The passion of the people is necessary to endure the sacrifices inherent in war. Regardless of the system of government, the people supply the blood and treasure required to prosecute war. The statesman must stir these passions to a level commensurate with the popular sacrifices required. When the ends of policy are small, the statesman can prosecute a conflict without asking the public for great sacrifice. Global conflicts such as World War II require the full mobilization of entire societies to provide the men and materiel necessary for the successful prosecution of war. The greatest error the statesman can make is to commit his nation to a great conflict without mobilizing popular passions to a level commensurate with the stakes of the conflict.

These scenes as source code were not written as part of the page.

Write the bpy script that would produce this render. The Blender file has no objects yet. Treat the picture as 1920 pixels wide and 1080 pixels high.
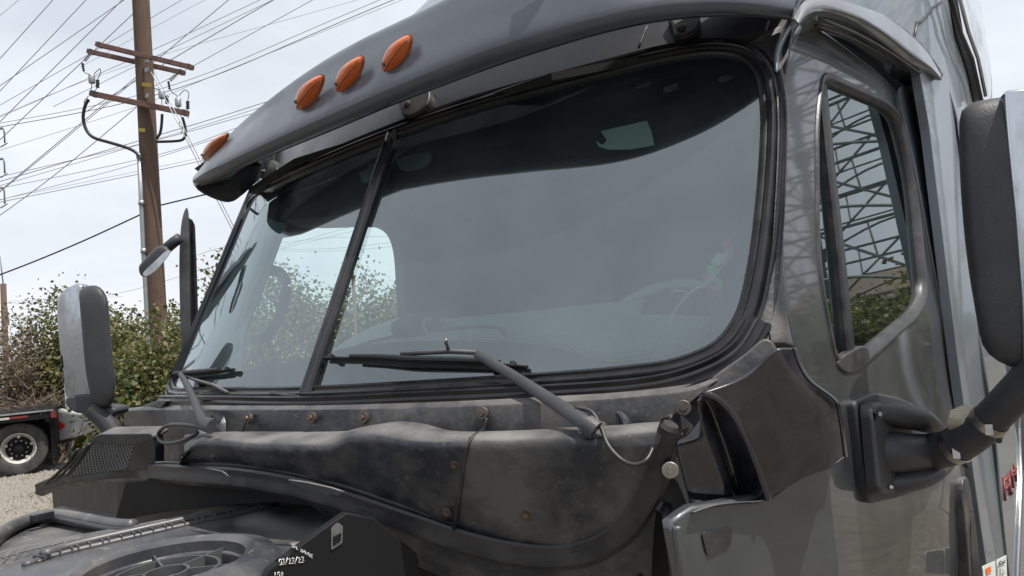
import bpy, bmesh, math, random
from mathutils import Vector, Matrix
from mathutils.geometry import delaunay_2d_cdt
random.seed(7)
sc = bpy.context.scene
C = sc.collection
# ------------------------------------------------------------------ camera
FPX = 1380.0
YAW, PITCH, ROLL = math.radians(35), math.radians(3), math.radians(4.8)
CP = Vector((1.43, -1.45, 2.1))
FW = Vector((-math.sin(YAW)*math.cos(PITCH), math.cos(YAW)*math.cos(PITCH), math.sin(PITCH)))
R0 = Vector((math.cos(YAW), math.sin(YAW), 0)); U0 = R0.cross(FW)*1.0
RT = R0*math.cos(ROLL)-U0*math.sin(ROLL); UP = R0*math.sin(ROLL)+U0*math.cos(ROLL)
cd = bpy.data.cameras.new('camera'); cam = bpy.data.objects.new('camera', cd); C.objects.link(cam)
m = Matrix((RT, UP, -FW)).transposed().to_4x4(); m.translation = CP; cam.matrix_world = m
cd.sensor_width = 36; cd.lens = FPX/1920*36; cd.clip_end = 2000; cd.clip_start = 0.02
sc.camera = cam
# ------------------------------------------------------------------ world, sun, exposure
SUN = Vector((0.42, 0.05, 0.90)).normalized()
w = bpy.data.worlds.new('World'); sc.world = w; w.use_nodes = True
nt = w.node_tree; nt.nodes.clear()
def N(nt, t, **k):
    n = nt.nodes.new(t)
    for a, b in k.items(): setattr(n, a, b)
    return n
sky = N(nt, 'ShaderNodeTexSky', sky_type='NISHITA', sun_disc=False)
sky.sun_elevation = math.asin(SUN.z); sky.sun_rotation = math.atan2(SUN.x, SUN.y)
sky.air_density = 1.0; sky.dust_density = 4.0
tc = N(nt, 'ShaderNodeTexCoord'); mp = N(nt, 'ShaderNodeMapping'); mp.inputs['Scale'].default_value = (1.2, 1.2, 3.2)
nz = N(nt, 'ShaderNodeTexNoise'); nz.inputs['Scale'].default_value = 1.6; nz.inputs['Detail'].default_value = 7; nz.inputs['Roughness'].default_value = .55
rmp = N(nt, 'ShaderNodeValToRGB'); rmp.color_ramp.elements[0].position = .34; rmp.color_ramp.elements[1].position = .62
rmp.color_ramp.elements[0].color = (5.5, 5.95, 6.6, 1); rmp.color_ramp.elements[1].color = (7.4, 7.7, 8.2, 1)
mx = N(nt, 'ShaderNodeMixRGB'); mx.inputs[0].default_value = .95
bg = N(nt, 'ShaderNodeBackground'); bg.inputs['Strength'].default_value = .118
wo = N(nt, 'ShaderNodeOutputWorld')
L = nt.links.new
L(tc.outputs['Generated'], mp.inputs[0]); L(mp.outputs[0], nz.inputs['Vector']); L(nz.outputs['Fac'], rmp.inputs[0])
L(sky.outputs[0], mx.inputs[1]); L(rmp.outputs[0], mx.inputs[2]); L(mx.outputs[0], bg.inputs[0]); L(bg.outputs[0], wo.inputs[0])
sd = bpy.data.lights.new('sun', 'SUN'); sd.energy = 4.8; sd.angle = math.radians(.6); sd.color = (1, .95, .87)
so = bpy.data.objects.new('sun', sd); C.objects.link(so); so.rotation_euler = SUN.to_track_quat('Z', 'Y').to_euler(); so.location = (0, 0, 20)
sc.view_settings.view_transform = 'Standard'; sc.view_settings.look = 'None'; sc.view_settings.exposure = 0.15; sc.view_settings.gamma = 1
sc.render.engine = 'CYCLES'
try:
    sc.cycles.max_bounces = 8; sc.cycles.transparent_max_bounces = 12
except Exception: pass

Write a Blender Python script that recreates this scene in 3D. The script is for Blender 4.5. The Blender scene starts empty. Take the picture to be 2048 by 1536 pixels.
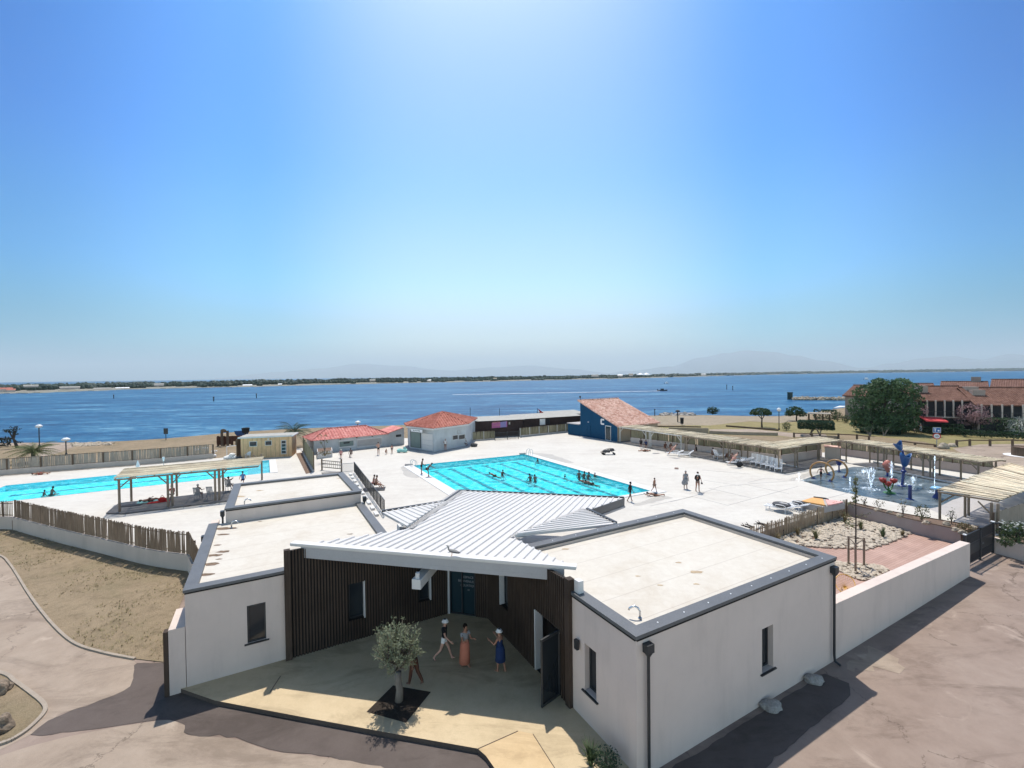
import bpy, math, random
from math import sin, cos, pi, radians, sqrt, atan2, hypot
from mathutils import Vector, Matrix, Quaternion, noise
R = random.Random(11)
SC = bpy.context.scene
COL = SC.collection
V = Vector
# ---------------------------------------------------------------- camera model (survey of the site: heights in metres, y = away over the lagoon)
F_PX, PITCH, ROLL, HCAM = 890.4, .018487, -.012103, 11.2
_fw = V((0, cos(PITCH), -sin(PITCH))); _up0 = V((0, sin(PITCH), cos(PITCH))); _rt0 = V((1, 0, 0))
_rt = cos(ROLL)*_rt0 + sin(ROLL)*_up0
_up = cos(ROLL)*_up0 - sin(ROLL)*_rt0
ZD, ZL, ZS = .80, .72, -.30          # pool deck, lawn, lagoon
def ray(x, y): return _fw*F_PX + _rt*(x-1024) - _up*(y-768)
def G(x, y, z=0.0):
    d = ray(x, y); t = (z-HCAM)/d.z
    return V((d.x*t, d.y*t, z))
def HZ(bx, by, ty, z=0.0, tx=None):
    g = G(bx, by, z); d = ray(bx if tx is None else tx, ty)
    return HCAM + d.z*hypot(g.x, g.y)/hypot(d.x, d.y)
def AT(x, y, dist):
    """point on the sight line at horizontal distance dist"""
    d = ray(x, y); t = dist/hypot(d.x, d.y)
    return V((d.x*t, d.y*t, HCAM+d.z*t))
# ---------------------------------------------------------------- mesh builder
class M:
    def __init__(s): s.v = []; s.f = []; s.m = []
    def add(s, vs, fs, mi=0):
        o = len(s.v); s.v += [tuple(p) for p in vs]
        s.f += [tuple(i+o for i in f) for f in fs]; s.m += [mi]*len(fs)
    def poly(s, pts, mi=0): s.add(pts, [tuple(range(len(pts)))], mi)
    def box(s, c, d, rz=0.0, mi=0):
        hx, hy, hz = d[0]/2, d[1]/2, d[2]/2; ca, sa = cos(rz), sin(rz); vs = []
        for z in (-hz, hz):
            for x, y in ((-hx, -hy), (hx, -hy), (hx, hy), (-hx, hy)):
                vs.append((c[0]+x*ca-y*sa, c[1]+x*sa+y*ca, c[2]+z))
        s.add(vs, [(3, 2, 1, 0), (4, 5, 6, 7), (0, 1, 5, 4), (1, 2, 6, 5), (2, 3, 7, 6), (3, 0, 4, 7)], mi)
    def beam(s, p, q, w, h, mi=0, up=(0, 0, 1)):
        p, q = V(p), V(q); d = (q-p)
        if d.length < 1e-6: return
        d.normalize(); u = V(up)
        if abs(d.dot(u)) > .98: u = V((0, 1, 0))
        x = d.cross(u).normalized(); z = x.cross(d)
        vs = [b + x*(a*w/2) + z*(c*h/2) for b in (p, q) for a, c in ((-1, -1), (1, -1), (1, 1), (-1, 1))]
        s.add(vs, [(3, 2, 1, 0), (4, 5, 6, 7), (0, 1, 5, 4), (1, 2, 6, 5), (2, 3, 7, 6), (3, 0, 4, 7)], mi)
    def prism(s, pts, z0, z1, mi=0, mside=None):
        n = len(pts)
        ar = sum(pts[i][0]*pts[(i+1) % n][1]-pts[(i+1) % n][0]*pts[i][1] for i in range(n))
        if ar < 0: pts = list(pts)[::-1]
        z1s = z1 if isinstance(z1, (list, tuple)) else [z1]*n
        vs = [(p[0], p[1], z0) for p in pts]+[(p[0], p[1], z) for p, z in zip(pts, z1s)]
        s.add(vs, [tuple(range(n-1, -1, -1))], mi); 
        s.f.append(tuple(len(s.v)-n+i for i in range(n))); s.m.append(mi)
        o = len(s.v)-2*n
        for i in range(n):
            j = (i+1) % n; s.f.append((o+i, o+j, o+n+j, o+n+i)); s.m.append(mi if mside is None else mside)
    def tube(s, pts, rad, n=8, mi=0, cap=True, flat=1.0):
        pts = [V(p) for p in pts]; k = len(pts)
        if not isinstance(rad, (list, tuple)): rad = [rad]*k
        rings = []; ref = None
        for i, p in enumerate(pts):
            d = (pts[min(i+1, k-1)]-pts[max(i-1, 0)])
            if d.length < 1e-9: d = V((0, 0, 1))
            d.normalize()
            if ref is None:
                ref = V((1, 0, 0)) if abs(d.x) < .9 else V((0, 1, 0))
            x = (ref-d*ref.dot(d))
            if x.length < 1e-5: x = d.orthogonal()
            x.normalize(); ref = x; y = d.cross(x)
            rings.append([p+x*(cos(2*pi*j/n)*rad[i])+y*(sin(2*pi*j/n)*rad[i]*flat) for j in range(n)])
        vs = [q for r in rings for q in r]; fs = []
        for i in range(k-1):
            for j in range(n):
                fs.append((i*n+j, i*n+(j+1) % n, (i+1)*n+(j+1) % n, (i+1)*n+j))
        if cap: fs.append(tuple(range(n-1, -1, -1))); fs.append(tuple((k-1)*n+j for j in range(n)))
        s.add(vs, fs, mi)
    def cyl(s, c, r, h, n=16, mi=0, r2=None): s.tube([c, V(c)+V((0, 0, h))], [r, r if r2 is None else r2], n, mi)
    def lathe(s, c, prof, n=16, mi=0):
        vs = []; fs = []; k = len(prof)
        for r, z in prof:
            for j in range(n): vs.append((c[0]+r*cos(2*pi*j/n), c[1]+r*sin(2*pi*j/n), c[2]+z))
        for i in range(k-1):
            for j in range(n): fs.append((i*n+j, i*n+(j+1) % n, (i+1)*n+(j+1) % n, (i+1)*n+j))
        s.add(vs, fs, mi)
    def blob(s, c, r, sub=2, amp=.15, fr=1.3, seed=0.0, mi=0, flatz=None):
        vs, fs = ICO[sub]; out = []
        for p in vs:
            k = 1+amp*noise.noise(p*fr+V((seed*7.3, seed*3.1, seed)))
            q = V((c[0]+p.x*r[0]*k, c[1]+p.y*r[1]*k, c[2]+p.z*r[2]*k))
            if flatz is not None and q.z < flatz: q.z = flatz
            out.append(q)
        s.add(out, fs, mi)
    def build(s, name, mats, parent=None, at=None, smooth=False, bevel=0):
        me = bpy.data.meshes.new(name)
        if parent is not None: org = V(parent['_o'])
        elif at is not None: org = V(at)
        else:
            xs = [p[0] for p in s.v]; ys = [p[1] for p in s.v]; zs = [p[2] for p in s.v]
            org = V(((min(xs)+max(xs))/2, (min(ys)+max(ys))/2, min(zs)))
        me.from_pydata([V(p)-org for p in s.v], [], s.f)
        if not isinstance(mats, (list, tuple)): mats = [mats]
        for m in mats: me.materials.append(m)
        me.polygons.foreach_set('material_index', s.m)
        if smooth: me.polygons.foreach_set('use_smooth', [True]*len(s.f))
        me.update()
        o = bpy.data.objects.new(name, me); COL.objects.link(o)
        o['_o'] = list(org)
        if parent is not None: o.parent = parent
        else: o.location = org
        if bevel:
            b = o.modifiers.new('bevel', 'BEVEL'); b.width = bevel; b.segments = 2; b.limit_method = 'ANGLE'
        return o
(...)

Popular passions are necessary for the successful prosecution of war, but cannot be sufficient. To prevail, generals must provide policymakers and the public with a correct estimation of strategic probabilities. The general is responsible for estimating the likelihood of success in applying force to achieve the aims of policy. The general describes both the means necessary for the successful prosecution of war and the ways in which the nation will employ those means. If the policymaker desires ends for which the means he provides are insufficient, the general is responsible for advising the statesman of this incongruence. The statesman must then scale back the ends of policy or mobilize popular passions to provide greater means. If the general remains silent while the statesman commits a nation to war with insufficient means, he shares culpability for the results. …
(Frederick the Great’s) innovations had made his army the terror of Europe, but he knew that his adversaries were learning and adapting. Frederick feared that his generals would master his system of war without thinking deeply about the ever-changing nature of war, and in doing so would place Prussia’s security at risk. These fears would prove prophetic. At the Battle of Valmy in 1792, Frederick’s successors were checked by France’s ragtag citizen army. In the fourteen years that followed, Prussia’s generals assumed without much reflection that the wars of the future would look much like those of the past. In 1806, the Prussian Army marched lockstep into defeat and disaster at the hands of Napoleon at Jena. Frederick’s prophecy had come to pass; Prussia became a French vassal.
Iraq is America’s Valmy. America’s generals have been checked by a form of war that they did not prepare for and do not understand. They spent the years following the 1991 Gulf War mastering a system of war without thinking deeply about the ever changing nature of war. They marched into Iraq having assumed without much reflection that the wars of the future would look much like the wars of the past. Those few who saw clearly our vulnerability to insurgent tactics said and did little to prepare for these dangers. As at Valmy, this one debacle, however humiliating, will not in itself signal national disaster. The hour is late, but not too late to prepare for the challenges of the Long War. We still have time to select as our generals those who possess the intelligence to visualize future conflicts and the moral courage to advise civilian policymakers on the preparations needed for our security. The power and the responsibility to identify such generals lie with the U.S. Congress. If Congress does not act, our Jena awaits us.
Robert Dubois
All of this places too heavy a burden on the military role in national policies – recall that Shenseki fulfilled his duty to alert the nation to the resources needed in Iraq and many other generals expressed similar opinions after their retirement. They were ignored or shoved out of their positions.
The ultimate responsibility for national policy rests with our political leaders who are expected to seek counsel, not reject it.
Germany suffered much more from poor statesmanship between Frederick and Bismarck and after Bismarck than from poor generalship. Competent statesmen are a more important component of national policy than good generalship or good military doctrine. A great statesman looks more like Frederick and Bismarck and Lincoln etc than like Kaiser Wilhelm or King George or George W. A more thorough reading of Frederick, von Clauswitz, and Sun Tzu bears this out. Good statesmen figure out where to apply force and in what sequence and in what combination with other national resources (including public acquiescence) to achieve national goals.